--- What is asked ---
Begin with the first line of the material and copy each line word for word through the line that contains "COL = sc.collection"; the pictures are left out.

--- Data lines ---
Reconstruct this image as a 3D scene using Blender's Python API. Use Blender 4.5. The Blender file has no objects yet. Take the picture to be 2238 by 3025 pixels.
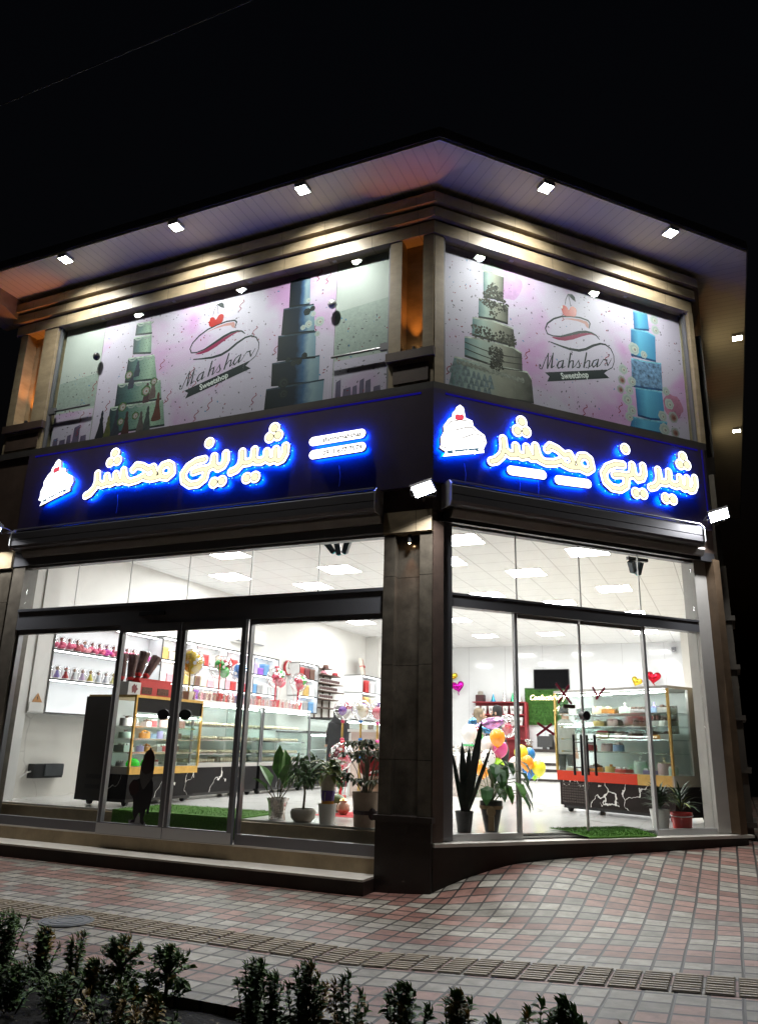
import bpy, bmesh, math, random
import numpy as np
from mathutils import Vector, Matrix, Euler
R = math.radians
PI = math.pi
random.seed(7)
sc = bpy.context.scene
COL = sc.collection

# ------------------------------------------------------------------ camera
cam_d = bpy.data.cameras.new('camera')
cam = bpy.data.objects.new('camera', cam_d)
COL.objects.link(cam)
sc.camera = cam
cam_d.sensor_fit = 'VERTICAL'
cam_d.sensor_height = 36.0
cam_d.lens = 2273.68 / 3025 * 36.0
cam_d.clip_start = 0.05
cam_d.clip_end = 600
CAM = Vector((2.6794, -7.3445, 1.34))
yaw, pit, rol = R(-24.1993), R(16.8112), R(1.5007)
fw = Vector((math.sin(yaw) * math.cos(pit), math.cos(yaw) * math.cos(pit), math.sin(pit)))
rt = Vector((math.cos(yaw), -math.sin(yaw), 0))
up = rt.cross(fw)
rt2 = rt * math.cos(rol) + up * math.sin(rol)
up2 = -rt * math.sin(rol) + up * math.cos(rol)
m3 = Matrix((rt2, up2, -fw)).transposed()
cam.matrix_world = Matrix.Translation(CAM) @ m3.to_4x4()

# ------------------------------------------------------------------ night sky
w = bpy.data.worlds.new('World')
sc.world = w
w.use_nodes = True
nt = w.node_tree
sky = nt.nodes.new('ShaderNodeTexSky')
sky.sky_type = 'NISHITA'
sky.sun_disc = False
sky.sun_elevation = R(-4)
sky.sun_rotation = R(160)
nt.links.new(sky.outputs[0], nt.nodes['Background'].inputs[0])
nt.nodes['Background'].inputs[1].default_value = 0.1

# ------------------------------------------------------------------ exposure
sc.view_settings.view_transform = 'Standard'
sc.view_settings.look = 'None'
sc.view_settings.exposure = 0
sc.view_settings.gamma = 1
sc.view_settings.use_curve_mapping = False
cy = sc.cycles
cy.max_bounces = 10
cy.diffuse_bounces = 4
cy.glossy_bounces = 4
cy.transmission_bounces = 6
cy.transparent_max_bounces = 40
cy.caustics_reflective = False
cy.caustics_refractive = False
cy.sample_clamp_indirect = 6.0
cy.use_denoising = True
cy.use_light_tree = True

# light levels
L_PANEL = 60.0
L_SOFFIT = 60.0
W_SOFFIT = 270.0
L_FLOOD = 1000.0
L_SIGN = 3.2
L_HALO = 105.0
L_NICHE = 70.0

# ------------------------------------------------------------------ materials
MATS = {}
def nd(nt, t, **k):
    n = nt.nodes.new(t)
    for a, b in k.items():
        setattr(n, a, b)
    return n
def mat(name, col, rough=.5, metal=0., var=0., vs=4., bump=0., bs=60., coat=0., emit=None, es=0., spec=.5, stretch=None):
    if name in MATS:
        return MATS[name]
    m = bpy.data.materials.new(name)
    m.use_nodes = True
    t = m.node_tree
    b = t.nodes['Principled BSDF']
    b.inputs['Base Color'].default_value = (*col, 1)
    b.inputs['Roughness'].default_value = rough
    b.inputs['Metallic'].default_value = metal
    b.inputs['Coat Weight'].default_value = coat
    b.inputs['Specular IOR Level'].default_value = spec
    if emit:
        b.inputs['Emission Color'].default_value = (*emit, 1)
        b.inputs['Emission Strength'].default_value = es
    if var or bump:
        tc = nd(t, 'ShaderNodeTexCoord')
        src = tc.outputs['Object']
        if stretch:
            mp = nd(t, 'ShaderNodeMapping')
            mp.inputs['Scale'].default_value = stretch
            t.links.new(src, mp.inputs[0])
            src = mp.outputs[0]
    if var:
        n = nd(t, 'ShaderNodeTexNoise')
        n.inputs['Scale'].default_value = vs
        n.inputs['Detail'].default_value = 6
        n.inputs['Roughness'].default_value = .65
        t.links.new(src, n.inputs['Vector'])
        r = nd(t, 'ShaderNodeValToRGB')
        r.color_ramp.elements[0].position = .3
        r.color_ramp.elements[1].position = .7
        r.color_ramp.elements[0].color = (*[max(0, c * (1 - var)) for c in col], 1)
        r.color_ramp.elements[1].color = (*[min(1, c * (1 + var)) for c in col], 1)
        t.links.new(n.outputs['Fac'], r.inputs[0])
        t.links.new(r.outputs[0], b.inputs['Base Color'])
    if bump:
        n2 = nd(t, 'ShaderNodeTexNoise')
        n2.inputs['Scale'].default_value = bs
        n2.inputs['Detail'].default_value = 4
        t.links.new(src, n2.inputs['Vector'])
        bp = nd(t, 'ShaderNodeBump')
        bp.inputs['Strength'].default_value = bump
        bp.inputs['Distance'].default_value = .01
        t.links.new(n2.outputs['Fac'], bp.inputs['Height'])
        t.links.new(bp.outputs[0], b.inputs['Normal'])
    MATS[name] = m
    return m
def emat(name, col, s):
    if name in MATS:
        return MATS[name]
    m = bpy.data.materials.new(name)
    m.use_nodes = True
    t = m.node_tree
    t.nodes.clear()
    o = nd(t, 'ShaderNodeOutputMaterial')
    e = nd(t, 'ShaderNodeEmission')
    e.inputs[0].default_value = (*col, 1)
    e.inputs[1].default_value = s
    t.links.new(e.outputs[0], o.inputs[0])
    MATS[name] = m
    return m
def glass(name, tint=(1, 1, 1), k=1.0, rough=0.0, spots=False, smear=0.):
    if name in MATS:
        return MATS[name]
    m = bpy.data.materials.new(name)
    m.use_nodes = True
    t = m.node_tree
    t.nodes.clear()
    o = nd(t, 'ShaderNodeOutputMaterial')
    tr = nd(t, 'ShaderNodeBsdfTransparent')
    tr.inputs[0].default_value = (*tint, 1)
    gl = nd(t, 'ShaderNodeBsdfGlossy')
    gl.inputs['Roughness'].default_value = rough
    lw = nd(t, 'ShaderNodeLayerWeight')
    lw.inputs[0].default_value = .5
    pw = math_n(t, 'MULTIPLY_ADD', math_n(t, 'POWER', lw.outputs['Facing'], 5.0), .92, .04)
    mu = nd(t, 'ShaderNodeMath', operation='MULTIPLY')
    mu.inputs[1].default_value = k
    t.links.new(pw, mu.inputs[0])
    mx = nd(t, 'ShaderNodeMixShader')
    t.links.new(mu.outputs[0], mx.inputs[0])
    t.links.new(tr.outputs[0], mx.inputs[1])
    t.links.new(gl.outputs[0], mx.inputs[2])
    last = mx
    if smear:
        tc = nd(t, 'ShaderNodeTexCoord')
        ns = nd(t, 'ShaderNodeTexNoise'); ns.inputs['Scale'].default_value = 2.3; ns.inputs['Detail'].default_value = 8; ns.inputs['Roughness'].default_value = .7; ns.inputs['Distortion'].default_value = 1.2
        t.links.new(tc.outputs['Object'], ns.inputs['Vector'])
        df = nd(t, 'ShaderNodeBsdfDiffuse'); df.inputs[0].default_value = (.8, .8, .8, 1)
        ms = nd(t, 'ShaderNodeMixShader')
        t.links.new(math_n(t, 'MULTIPLY', math_n(t, 'POWER', ns.outputs['Fac'], 3.0), smear), ms.inputs[0])
        t.links.new(mx.outputs[0], ms.inputs[1]); t.links.new(df.outputs[0], ms.inputs[2])
        last = ms
    if spots:
        tc = nd(t, 'ShaderNodeTexCoord')
        vo = nd(t, 'ShaderNodeTexVoronoi')
        vo.inputs['Scale'].default_value = spots
        t.links.new(tc.outputs['Object'], vo.inputs['Vector'])
        lt = nd(t, 'ShaderNodeMath', operation='LESS_THAN')
        lt.inputs[1].default_value = .3
        t.links.new(vo.outputs['Distance'], lt.inputs[0])
        df = nd(t, 'ShaderNodeBsdfDiffuse')
        df.inputs[0].default_value = (.9, .9, .9, 1)
        m2 = nd(t, 'ShaderNodeMixShader')
        t.links.new(lt.outputs[0], m2.inputs[0])
        t.links.new(mx.outputs[0], m2.inputs[1])
        t.links.new(df.outputs[0], m2.inputs[2])
        last = m2
    t.links.new(last.outputs[0], o.inputs[0])
    MATS[name] = m
    return m
def math_n(t, op, a, b=None, c=None):
    n = nd(t, 'ShaderNodeMath', operation=op)
    for i, v in enumerate((a, b, c)):
        if v is None:
            continue
        if isinstance(v, (int, float)):
            n.inputs[i].default_value = v
        else:
            t.links.new(v, n.inputs[i])
    return n.outputs[0]
def mixc(t, fac, a, b):
    n = nd(t, 'ShaderNodeMix', data_type='RGBA')
    if isinstance(fac, (int, float)):
        n.inputs[0].default_value = fac
    else:
        t.links.new(fac, n.inputs[0])
    for s, v in ((6, a), (7, b)):
        if isinstance(v, tuple):
            n.inputs[s].default_value = (*v, 1)
        else:
            t.links.new(v, n.inputs[s])
    return n.outputs[2]
def grid_mat(name, col, line, sx, sy, wd, rough=.5, ax=('X', 'Y'), var=.06, spec=.5, veins=None):
    """flat tiles with thin joints, laid out on two object axes"""
    if name in MATS:
        return MATS[name]
    m = mat(name, col, rough, spec=spec)
    t = m.node_tree
    b = t.nodes['Principled BSDF']
    tc = nd(t, 'ShaderNodeTexCoord')
    sp = nd(t, 'ShaderNodeSeparateXYZ')
    t.links.new(tc.outputs['Object'], sp.inputs[0])
    lines = None
    for a, s in ((ax[0], sx), (ax[1], sy)):
        if not s:
            continue
        u = math_n(t, 'FRACT', math_n(t, 'DIVIDE', math_n(t, 'ADD', sp.outputs[a], 100.0), s))
        d = math_n(t, 'MINIMUM', u, math_n(t, 'SUBTRACT', 1.0, u))
        l = math_n(t, 'LESS_THAN', d, wd / s / 2)
        lines = l if lines is None else math_n(t, 'MAXIMUM', lines, l)
    n = nd(t, 'ShaderNodeTexNoise')
    n.inputs['Scale'].default_value = 2.5
    n.inputs['Detail'].default_value = 5
    t.links.new(tc.outputs['Object'], n.inputs['Vector'])
    c = mixc(t, n.outputs['Fac'], tuple(x * (1 - var) for x in col), tuple(min(1, x * (1 + var)) for x in col))
    if veins:
        c = mixc(t, vein_fac(t, tc.outputs['Object'], *veins[1:]), c, veins[0])
    c = mixc(t, lines, c, line)
    t.links.new(c, b.inputs['Base Color'])
    return m
def vein_fac(t, vec, scale, width, warp):
    n = nd(t, 'ShaderNodeTexNoise')
    n.inputs['Scale'].default_value = scale * 1.6
    n.inputs['Detail'].default_value = 5
    t.links.new(vec, n.inputs['Vector'])
    mx = nd(t, 'ShaderNodeMix', data_type='RGBA')
    mx.inputs[0].default_value = warp
    t.links.new(vec, mx.inputs[6])
    t.links.new(n.outputs['Color'], mx.inputs[7])
    v = nd(t, 'ShaderNodeTexVoronoi', feature='DISTANCE_TO_EDGE')
    v.inputs['Scale'].default_value = scale
    t.links.new(mx.outputs[2], v.inputs['Vector'])
    n3 = nd(t, 'ShaderNodeTexNoise')
    n3.inputs['Scale'].default_value = scale * 1.3
    t.links.new(vec, n3.inputs['Vector'])
    lw = math_n(t, 'MULTIPLY', math_n(t, 'SUBTRACT', n3.outputs['Fac'], .38), width * 4)
    return math_n(t, 'LESS_THAN', v.outputs['Distance'], lw)
def marble(name, col, vein, scale, width, warp=.35, rough=.15):
    if name in MATS:
        return MATS[name]
    m = mat(name, col, rough)
    t = m.node_tree
    tc = nd(t, 'ShaderNodeTexCoord')
    c = mixc(t, vein_fac(t, tc.outputs['Object'], scale, width, warp), col, vein)
    t.links.new(c, t.nodes['Principled BSDF'].inputs['Base Color'])
    return m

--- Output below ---
Reconstruct this image as a 3D scene using Blender's Python API. Use Blender 4.5. The Blender file has no objects yet. Take the picture to be 2238 by 3025 pixels.
import bpy, bmesh, math, random
import numpy as np
from mathutils import Vector, Matrix, Euler
R = math.radians
PI = math.pi
random.seed(7)
sc = bpy.context.scene
COL = sc.collection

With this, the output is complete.